In laser joining, a laser beam is used as a heating source. When it is applied in hybrid metal and polymer joining, the process is commonly known as LAMP (laser-assisted metal and polymer joining). The LAMP principle is based on the use of laser light to heat up the metal-plastic interface. The plastic is thus joined to the metal by physical-chemical and mechanical mechanisms. LAMP joining has demonstrated its potential for producing several metal-polymer hybrids of different metals and thermoplastics.

LAMP basically involves two procedural principles. Transmission joining is the first: the laser beam is transmitted through the plastic material and heats the metal joining partner. This leads to an increase in temperature at the boundary layer between the plastic and metal, which causes the thermoplastic to melt and moistens the metal surface. This process can only be applied to plastics with a high level of transparency for electromagnetic radiation of the laser wavelength. 

Heat-conduction joining is the second: the metal surface is directly irradiated by the laser beam. The heat is then conducted to the metal-plastic interface, which melts the plastic partner in the boundary layer. Because the polymer used in the Rectorans project is opaque to laser radiation, heat-conduction joining is used for laser joining in this case. As with adhesive bonding, the metal surface must be treated prior to laser joining in order to increase joint strength. 

The contribution of surface topography to adhesion cannot be explained only by increased surface contact. Surface structuring is aimed at increasing contact between the polymer and metal and creating geometric interlocking. Different surface topographies on the metal surface are possible (holes, grooves, irregular patterns), generally in sub-mm scale (see figure 2).

Figure 2: Laser surface structuring. Left) Top view. Right) Cross section

The surface topography of the metal counterpart is a crucial factor to ensure good mechanical interlocking between the metal and composite. When the metal surface modification is performed by laser treatment, groove geometry and the distance between tracks have been reported to be key factors for best results in terms of joint strength.

Laser metal-polymer joining in the Rectorans project

Laser-hybrid joining was used in the Rectorans Project to bond metal inserts to thermoplastic composite demo samples for the rail and truck sectors.

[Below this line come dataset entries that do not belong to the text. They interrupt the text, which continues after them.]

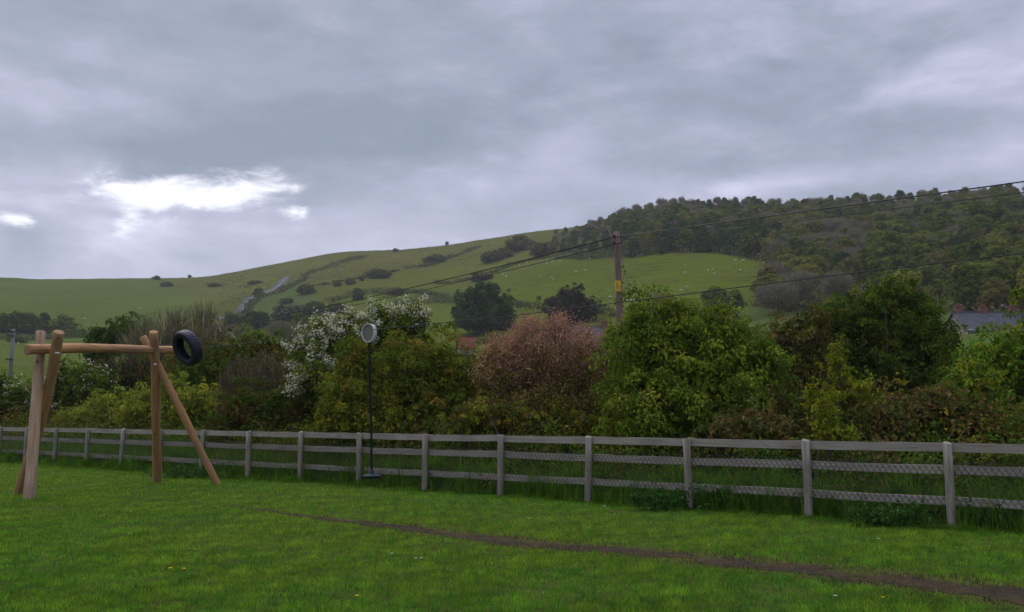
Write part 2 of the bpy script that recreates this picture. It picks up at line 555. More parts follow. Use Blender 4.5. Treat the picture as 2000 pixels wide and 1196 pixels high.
# worn earth track under the zip wire
m, nt, b = new_mat('worn_earth')
geo = N(nt, 'ShaderNodeNewGeometry')
n1 = N(nt, 'ShaderNodeTexNoise', Scale=14.0, Detail=8.0, Roughness=0.7)
n2 = N(nt, 'ShaderNodeTexNoise', Scale=2.2, Detail=4.0)
for n_ in (n1, n2): L(nt, geo.outputs['Position'], n_.inputs['Vector'])
ca = ramp(nt, n1.outputs['Fac'], [(0.3, (0.022, 0.018, 0.013)), (0.55, (0.046, 0.036, 0.026)), (0.75, (0.09, 0.062, 0.038))])
cb = mixc(nt, ramp(nt, n2.outputs['Fac'], [(0.42, (0, 0, 0)), (0.7, (0.7,) * 3)]), ca, (0.085, 0.058, 0.03))
L(nt, cb, b.inputs['Base Color'])
b.inputs['Roughness'].default_value = 0.95
b.inputs['Specular IOR Level'].default_value = 0.02
bp = N(nt, 'ShaderNodeBump', Strength=0.9, Distance=0.03)
L(nt, n1.outputs['Fac'], bp.inputs['Height']); L(nt, bp.outputs[0], b.inputs['Normal'])
M['earth'] = m
TRK = [(420, 990), (490, 999), (560, 1008), (650, 1020), (740, 1032), (830, 1042), (920, 1053), (1010, 1065), (1100, 1074), (1200, 1082), (1300, 1092), (1400, 1103),
       (1500, 1116), (1600, 1126), (1700, 1136), (1800, 1148), (1900, 1162), (2010, 1176), (2150, 1200), (2350, 1240)]
TW = [0.05, 0.09, 0.13, 0.16, 0.20, 0.22, 0.27, 0.30, 0.33, 0.33, 0.31, 0.34, 0.36, 0.36, 0.37, 0.40, 0.42, 0.42, 0.42, 0.3]
tp = np.array([gnd(*q)[:2] for q in TRK]); tw = np.array(TW) * 0.92
cum = np.r_[0, np.cumsum(np.linalg.norm(np.diff(tp, axis=0), axis=1))]
ss = np.arange(0, cum[-1], 0.06)
tx = np.c_[np.interp(ss, cum, tp[:, 0]), np.interp(ss, cum, tp[:, 1])]
tws = np.interp(ss, cum, tw)
tdir = norm(np.gradient(tx, axis=0)); tnr = np.c_[-tdir[:, 1], tdir[:, 0]]
NW = 17
PV = np.zeros((len(ss), NW, 3)); keepq = np.zeros((len(ss), NW), bool)
for i in range(len(ss)):
    for k in range(NW):
        q = (k / (NW - 1) - 0.5) * 2
        c_ = tx[i] + tnr[i] * (tws[i] * 1.7 * q)
        PV[i, k] = (c_[0], c_[1], GZ + lawn_z(c_[0], c_[1]) + 0.005)
fx, fy = PV[:, :, 0].ravel(), PV[:, :, 1].ravel()
qq = np.abs(np.tile((np.arange(NW) / (NW - 1) - 0.5) * 2, len(ss))) * 1.7
bare = 1.0 - qq + 0.42 * vnoise(fx, fy, 0.9, 71) + 0.34 * vnoise(fx, fy, 0.34, 72) + 0.26 * vnoise(fx, fy, 0.13, 73)
bare = bare.reshape(len(ss), NW) - np.clip(1 - ss / 3.5, 0, 1)[:, None] * 0.5
Q = []
for i in range(len(ss) - 1):
    for k in range(NW - 1):
        if (bare[i, k] + bare[i + 1, k] + bare[i, k + 1] + bare[i + 1, k + 1]) / 4 > 0.26:
            Q.append((i * NW + k, (i + 1) * NW + k, (i + 1) * NW + k + 1, i * NW + k + 1))
V = PV.reshape(-1, 3)
p = MB(); p.add(V, np.array(Q)[:, ::-1])
tag(p.build('path', M['earth'], smooth=True), kind='structure')


def track_dist(X, Y):
    d = np.full(len(X), 9.0)
    for i in range(0, len(ss), 3):
        dd = np.hypot(X - tx[i, 0], Y - tx[i, 1]) / max(tws[i], 0.05)
        d = np.minimum(d, dd)
    return d


def blades(rng, X, Y, Z, H, W, cols, lean=0.5, seg=1):
    n = len(X)
    a = rng.uniform(0, 2 * math.pi, n); bq = rng.uniform(0, 2 * math.pi, n)
    sx, sy = np.cos(a) * W / 2, np.sin(a) * W / 2
    le = np.abs(rng.normal(0, lean, n)) * H
    lx, ly = np.cos(bq) * le, np.sin(bq) * le
    B = np.c_[X, Y, Z]
    if seg == 1:
        V = np.empty((n, 3, 3))
        V[:, 0] = B + np.c_[-sx, -sy, np.zeros(n)]
        V[:, 1] = B + np.c_[sx, sy, np.zeros(n)]
        V[:, 2] = B + np.c_[lx, ly, H]
        return V.reshape(-1, 3), None, np.arange(3 * n).reshape(n, 3), np.repeat(cols, 3, axis=0)
    V = np.empty((n, 5, 3))
    V[:, 0] = B + np.c_[-sx, -sy, np.zeros(n)]
    V[:, 1] = B + np.c_[sx, sy, np.zeros(n)]
    V[:, 2] = B + np.c_[sx * 0.8 + lx * 0.3, sy * 0.8 + ly * 0.3, H * 0.6]
    V[:, 3] = B + np.c_[-sx * 0.8 + lx * 0.3, -sy * 0.8 + ly * 0.3, H * 0.6]
    V[:, 4] = B + np.c_[lx, ly, H * 0.95]
    k = np.arange(n) * 5
    return V.reshape(-1, 3), np.c_[k, k + 1, k + 2, k + 3], np.c_[k + 3, k + 2, k + 4], np.repeat(cols, 5, axis=0)


def pick_(rng, palette, n):
    c = np.array([q[:3] for q in palette]); w_ = np.array([q[3] for q in palette], float); w_ /= w_.sum()
    return c[rng.choice(len(c), n, p=w_)]


def lawn_zv(X, Y):
    return np.array([lawn_z(x, y) for x, y in zip(X, Y)])


rg = np.random.default_rng(3)
NB = 620000
# sample in camera-distance so that density falls with distance
yy = 5.5 * (36 / 5.5) ** rg.uniform(0, 1, NB * 2)
hw = 0.60 * yy + 2.0
xx = rg.uniform(-1, 1, NB * 2) * hw
fo = fence_off(xx, yy)
ok = (fo > -0.9) & (xx < 15.5)
td = track_dist(xx, yy) if False else None
xx, yy, fo = xx[ok][:NB], yy[ok][:NB], fo[ok][:NB]
# coarse field of lawn heights
zz = 0.03 * 0 + GZ + np.zeros(len(xx))
gzx = {}
ix = np.round((xx + 31) / 0.3).astype(int); iy = np.round((yy + 1) / 0.3).astype(int)
LZ = np.zeros((len(gx) + 4, len(gy) + 20))
for i in range(len(gx)):
    for j in range(len(gy)):
        LZ[i, j] = lawn_z(gx[i], gy[j])
zz = GZ - 0.008 + LZ[np.clip(ix, 0, len(gx) - 1), np.clip(iy, 0, len(gy) - 1)]
tdn = track_dist(xx, yy)
keep = rg.uniform(0, 1, len(xx)) < np.clip((tdn - 0.75) / 0.9 - 0.42 * vnoise(xx, yy, 0.9, 71) - 0.34 * vnoise(xx, yy, 0.34, 72) - 0.26 * vnoise(xx, yy, 0.13, 73), 0.55, 1)
xx, yy, zz, fo, tdn = xx[keep], yy[keep], zz[keep], fo[keep], tdn[keep]
n = len(xx)
pn = vnoise(xx, yy, 2.4, 4); pn2 = vnoise(xx, yy, 0.55, 5); pn3 = vnoise(xx, yy, 7.0, 6)
dist = np.hypot(xx, yy)
Hh = (0.038 + 0.011 * pn2 + 0.008 * pn + 0.010 * vnoise(xx, yy, 0.22, 44)) * rg.uniform(0.6, 1.4, n)
Hh *= np.clip(0.45 + 0.4 * tdn, 0.4, 1.0)
Hh = np.clip(Hh, 0.015, 0.11)
Ww = (0.0045 + 0.00042 * dist) * rg.uniform(0.7, 1.4, n)
base = np.array([0.092, 0.232, 0.016])
cl = np.tile(base, (n, 1))
warm = np.clip(0.45 + 0.30 * pn + 0.34 * pn3 + 0.15 * pn2 + rg.normal(0, 0.22, n), 0, 1)[:, None]
cl = cl * (1 - warm) + np.array([0.158, 0.255, 0.018]) * warm
pb_ = 0.42 * vnoise(xx, yy, 0.9, 71) + 0.34 * vnoise(xx, yy, 0.34, 72) + 0.26 * vnoise(xx, yy, 0.13, 73)
wear = np.clip((1.75 - tdn + pb_ * 0.8) / 0.9, 0, 1)
dry = (rg.uniform(0, 1, n) < (0.04 + 0.86 * wear))[:, None]
litter = pick_(rg, [(0.17, 0.105, 0.05, 3), (0.07, 0.048, 0.03, 4), (0.12, 0.10, 0.035, 3), (0.025, 0.02, 0.016, 4)], n)
cl = np.where(dry, litter, cl)
cl *= np.clip(rg.normal(1, 0.22, n), 0.45, 1.7)[:, None] * np.clip(1 + 0.26 * pn2 + 0.16 * vnoise(xx, yy, 1.1, 43) + 0.22 * vnoise(xx, yy, 0.22, 44), 0.45, 1.7)[:, None]
mb = MB()
mb.add(*blades(rg, xx, yy, zz, Hh, Ww, cl, 0.75))
# scattered tufts and coarser weeds in the lawn
nt_ = 4200
ty = 6 * (33 / 6) ** rg.uniform(0, 1, nt_); txx = rg.uniform(-1, 1, nt_) * (0.6 * ty + 2)
kk = (fence_off(txx, ty) > 0.2) & (txx < 15)
txx, ty = txx[kk], ty[kk]
k = 14
X = np.repeat(txx, k) + rg.normal(0, 0.03, len(txx) * k); Y = np.repeat(ty, k) + rg.normal(0, 0.03, len(txx) * k)
Z = GZ - 0.01 + LZ[np.clip(np.round((X + 31) / 0.3).astype(int), 0, len(gx) - 1), np.clip(np.round((Y + 1) / 0.3).astype(int), 0, len(gy) - 1)]
keep = track_dist(X, Y) > 1.4
X, Y, Z = X[keep], Y[keep], Z[keep]
cc = np.array([0.055, 0.16, 0.022]) * rg.uniform(0.6, 1.5, (len(X), 1))
mb.add(*blades(rg, X, Y, Z, rg.uniform(0.04, 0.10, len(X)), rg.uniform(0.006, 0.012, len(X)), cc, 0.6))
gr = mb.build('grass', M['grass'])
tag(gr, 'short green mown grass covering the lawn in the foreground', 'grass', kind='stuff')

# long unmown grass along the fence
n = 130000
ui = rg.uniform((I0) * SPAN, (I1 - 1) * SPAN, n)
of = np.clip(rg.normal(-0.15, 0.55, n), -1.7, 0.95)
edge = 0.45 + 0.25 * vnoise(ui, ui * 0, 1.3, 8) + 0.12 * vnoise(ui, ui * 0, 0.4, 9)
X = P0[0] + FD[0] * ui + FN[0] * of; Y = P0[1] + FD[1] * ui + FN[1] * of
hmul = np.clip((edge - of) / 0.55, 0.12, 1.0) * np.clip(0.8 + 0.35 * vnoise(X, Y, 0.9, 12) + 0.30 * vnoise(X, Y, 0.3, 13), 0.25, 1.6)
Hh = 0.50 * hmul * rg.uniform(0.4, 1.25, n)
Hh *= np.where(of < -0.25, 1.35, 1.0)
Hh *= np.clip(np.where(of > 0.02, 0.30, 1.0) + np.clip((ui - 10) / 22, 0, 0.6), 0.3, 1.0)
cl = np.array([0.082, 0.180, 0.013]) * np.clip(1 + 0.35 * vnoise(X, Y, 0.45, 19), 0.4, 1.7)[:, None] * np.clip(rg.normal(1, 0.28, n), 0.4, 1.9)[:, None]
yl = rg.uniform(0, 1, n) < 0.05
cl[yl] = np.array([0.18, 0.17, 0.07]) * rg.uniform(0.6, 1.2, (yl.sum(), 1))
mb = MB()
mb.add(*blades(rg, X, Y, np.full(n, 0.02), Hh, rg.uniform(0.006, 0.014, n) * (0.8 + np.hypot(X, Y) / 40), cl, 0.4, 2))
tag(mb.build('long_grass', M['grass']), 'long unmown dark green grass growing along the foot of the fence', 'grass', kind='stuff')

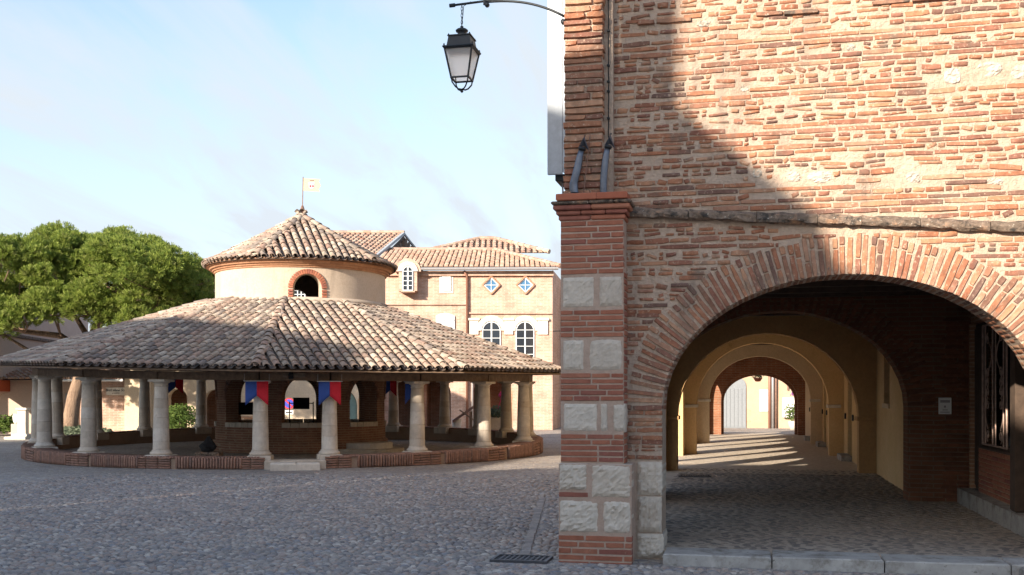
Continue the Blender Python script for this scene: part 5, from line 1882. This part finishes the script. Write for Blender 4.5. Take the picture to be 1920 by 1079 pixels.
MB(sqw).bbox(kx_ - .18, kx_ + .18, 43.97, 43.99, kz_ - .45, kz_ - .28, .004).build('plate', M['paper'], ps)
MB(sqw).box(kx_ - .13, kx_ + .13, 43.962, 43.969, kz_ - .39, kz_ - .34).build('lettering', M['ink'], ps)
# shrub in front of the left arch
sb = thing('laurel_shrub', sq(bgx(345, 44), 44, 0), 'green leafy shrub in front of the arch left of the tower', 'shrub')
leafy('foliage', sq(bgx(338, 44), 44, .75), .75, 1500, sb, M['leaf'], .07, 31, .8)
MB(sqw).tube([(bgx(338, 44), 44, 0), (bgx(338, 44), 44, .7)], .04, 6).build('stem', M['timber'], sb)

# low brick workshop on the left with a painted sign
D3 = 46.0
X3 = lambda u: bgx(u, D3)
Z3 = lambda v: bgz(v, D3)
ws = thing('brick_workshop', sq(X3(180), D3, 0), 'low sunlit brick workshop with tiled roof and white gutter left of the hall', 'house')
MB(sqw).box(X3(150), X3(237), D3, D3 + 5, 0, Z3(710)).build('front_wall', M['far_brick'], ws)
MB(sqw).box(X3(-40), X3(149.5), D3 + .4, D3 + 5, 0, Z3(712)).build('shop_front', M['beige_render'], ws)
tile_rows(ws, sqw, X3(-60), X3(240), D3 - .55, Z3(712), D3 + 3.6, Z3(690) + .35, .24)
MB(sqw).tube([(X3(100), D3 - .6, Z3(714)), (X3(240), D3 - .6, Z3(714))], .05, 6).build('gutter', M['white_wood'], ws)
MB(sqw).bbox(X3(238), X3(268), D3 - .3, D3 + 5, 0, 2.9, .02).build('white_pillar', M['sand_render'], ws)
MB(sqw).bbox(X3(120), X3(141), D3 + .35, D3 + .39, Z3(731), Z3(716), .004).build('shop_board', M['beige_render'], ws)
sh_ = MB(sqw).box(X3(118), X3(140), D3 + .37, D3 + .395, .1, Z3(738)).build('shop_window', M['glass'], ws)
for u in (118, 123, 133.5, 140): MB(sqw).bbox(X3(u) - .03, X3(u) + .03, D3 + .33, D3 + .369, .1, Z3(738), .005).build('frame', M['grey_wood'], sh_)
MB(sqw).bbox(X3(116), X3(142), D3 + .33, D3 + .368, Z3(741), Z3(738), .005).build('lintel', M['grey_wood'], sh_)
wsn = thing('workshop_sign', sq(X3(220), D3, 1.8), 'pale board sign with black handwritten lettering on the brick workshop', 'sign')
bz0, bz1 = Z3(741.5), Z3(727)
MB(sqw).bbox(X3(202), X3(236), D3 - .16, D3 - .02, bz0, bz1, .01).build('board', M['white_stone'], wsn)
smw = Matrix.Translation(sq(X3(219), D3 - .17, (bz0 + bz1) / 2 + .05)) @ RZ(YAW)
lettering('Brol afane Sol', .15, smw, M['ink'], wsn, shear=.25)
lettering('artisanes', .09, smw @ Matrix.Translation((.02, 0, -.12)), M['rusty'], wsn, shear=.1)

# tall rendered house along the left side of the square
rh = thing('rendered_house', sq(-22, 48, 0), 'tall beige rendered house with a red band over a dark arch, far left', 'house')
M['red_band'] = plaster('red_band', (.42, .10, .045), (.36, .085, .04), 1.5, .2)
ltf = lambda a, b, c: sq(-21.55 - .105 * a - b, 43.2 + a, c)      # a runs back along the front, b into the house
arch_wall(MB(ltf), lambda s_, o: (s_, o), 15, 0, 8.2, .4, [(3.7, 2.5, -1, 1.05, .75)]).build('front_wall', M['beige_render'], rh)
MB(ltf).box(0, 15, 3, 8, 0, 3).box(0, 15, .41, 8, 3.01, 8.2).build('rear_wall', M['beige_render'], rh)
MB(ltf).bbox(0, 7.0, -.06, -.004, 1.83, 2.32, .01).build('painted_band', M['red_band'], rh)
MB(ltf).bbox(0, 7.4, -.14, -.003, 2.33, 2.45, .02).build('string_course', M['ledge'], rh)
MB(ltf).bbox(0, 15, -.1, -.003, 4.22, 4.36, .02).build('upper_string_course', M['ledge'], rh)
tile_rows(rh, lambda a, b, c: ltf(a, b, c), 0, 15, -.5, 8.22, 4, 9.6, .26)
# stone gate post with its steps, white pot and plants
gp_ = thing('gate_post', sq(bgx(44, 41), 41, 0), 'white stone gate post with a moulded cap standing on stone steps', 'post')
kx4 = bgx(43.5, 41)
tf = lambda a, b, c: sq(kx4 + a, 41 + b, c)
pz = bgz(765, 41)
MB(tf).bbox(-.15, .15, -.15, .15, .16, pz - .1, .02).build('shaft', M['white_stone'], gp_)
MB(tf).bbox(-.21, .21, -.21, .21, pz - .099, pz, .03).build('cap', M['white_stone'], gp_)
MB(tf).bbox(-.50, .30, -.5, .3, -.02, .10, .02).build('step', M['white_stone'], gp_)
MB(tf).bbox(-.32, .26, -.3, .26, .101, .20, .02).build('upper_step', M['white_stone'], gp_)
po = thing('white_pot', sq(bgx(32, 43.5), 43.5, 0), 'white rounded flower pot beside the stone gate post', 'pot')
kx5 = bgx(32, 43.5); pz0 = bgz(795, 43.5)
MB(lambda a, b, c: sq(kx5 + a, 43.5 + b, c)).lathe([(.10, pz0), (.15, pz0 + .12), (.17, pz0 + .32), (.14, pz0 + .36), (.16, pz0 + .40), (.13, pz0 + .40), (.0, pz0 + .36)], 0, 0, 18).build('body', M['paper'], po, True)
MB(lambda a, b, c: sq(kx5 + a, 43.5 + b, c)).bbox(-.17, .17, -.17, .17, 0, pz0 - .002, .01).build('stand', M['beige_render'], po)
fs = thing('fern_clump', sq(bgx(16, 44), 44, 0), 'low green fern clump before the dark arch at far left', 'plant')
leafy('foliage', sq(bgx(14, 44), 44, .5), .5, 500, fs, M['leaf'], .09, 55, .8)
gr = leafy('grass_patch', sq(bgx(150, 41.5), 41.5, .18), 1.3, 1800, None, M['grey_leaf'], .10, 56, .22)
tag(gr, 'patch of pale grass and weeds round the pine trunk', 'grass', kind='stuff')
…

The truck demo sample, designed by MBT, was a cab rear suspension unit. In this case a U-shape steel bracket was welded by LAMP to the demo sample (see figure 3) made of RTM composite (Elium resin and glass fibre).

Figure 3: Truck demo sample from MBT. Left) Cab rear suspension unit. Right) RTM composite demo sample after laser joining

The rail demo sample, designed by Stadler Valencia, consisted of a door panel. This demo sample was made of pultrusion composite (Elium resin and glass fibre roving). The panel included the emergency break device and intercom (see figure 4).

Figure 4: Rail demo sample from STAV. Left) Door panel design. Above) Pultrusion panels with joined metal brackets

For this demo sample, the metal component consisted of four steel inserts with threaded holes where the break and intercom were connected. 

For both demo samples, surface structuring of the metal surface was first performed with a nanosecond pulsed laser (see figure 5). The effect of different variables in the laser structuring process (separation, orientation and penetration depth of the generated texture) was analysed. 

Figure 5: Metal bracket (AISI304) with laser structured surface in the joining area

The temperature at the metal-composite interface during joining was optimised in the project. It was found that the mechanical properties of these hybrid joints were strongly dependent on and affected by texturisation and interface temperature. 

A novel approach to laser irradiation was used in this project based on surface temperature instead of laser power. The temperature of a metal surface was set to a fixed reading. The temperature signal was measured in real time by a two-colour pyrometer, and the controller regulated laser power in a closed-loop to ensure a constant temperature in the irradiated area. 

To weld the metal brackets to the composite, a laser beam was used to heat the surface of the metal bracket (steel) by thermal conduction until the melting temperature of the polymer in the metal-composite interface was reached (see figure 6). To provide sufficient contact pressure between parts, a specific clamping system was designed for each demo sample.

Figure 6: Laser joining process. Truck (left) and rail (right) demo samples

The final validation test led to the following conclusions. Lap shear strength results were in the range of 16 to 21MPa depending on processing conditions and materials (RTM – pultrusion). These results were in the range of specific structural adhesives. In addition, analysis of fracture after lap shear tests demonstrated the importance of laser structuring of the metal surface before laser joining for good mechanical results based on a cohesive failure mechanism.

Rectorans is a four-year research project that has received funding from the European Union’s Horizon 2020 Research and Innovation Programme under Grant Agreement No. 768737. The partnership, composed of 13 organisations from seven European countries, includes leading scientists from four institutions (Aimplas, CTAG, ITÜ and FHG-ICT), market leaders from four relevant industries (Stadler Valencia, Gestamp, MBT and Arkema) and five highly innovative SMEs (Inea, Tecnolclad, Synthesites, Far-UK and Polymec). The consortium as a whole brings together a wealth of expertise and resources within the areas of the transport industry (rail, truck and automotive) aimed at producing multi-material composites through the integration of unconventional technologies (microwave and laser systems) in the composites production line (RTM and pultrusion).

Bernabé Cárcel is CEO of Tecnoclad Laser Solutions  

Samuel López is an engineer at Tecnoclad Laser Solutions 

Rocío Ruiz is a sustainable mobility researcher at The Aimplas Plastic Technology Centre

(*) Results obtained from LCA (Life Cycle Assessment) and LCC (Life Cycle Cost) analysis. The standards of LCA are ISO 14040 ‘Environmental management – Life cycle assessment – Principles and framework’ and ISO 14044 ‘Environmental management – Life cycle assessment – Requirements and guidelines' whereas for the LCC the EU directives 2014/24/EU and 2014/25/EU and ISO standard (15686) are applied.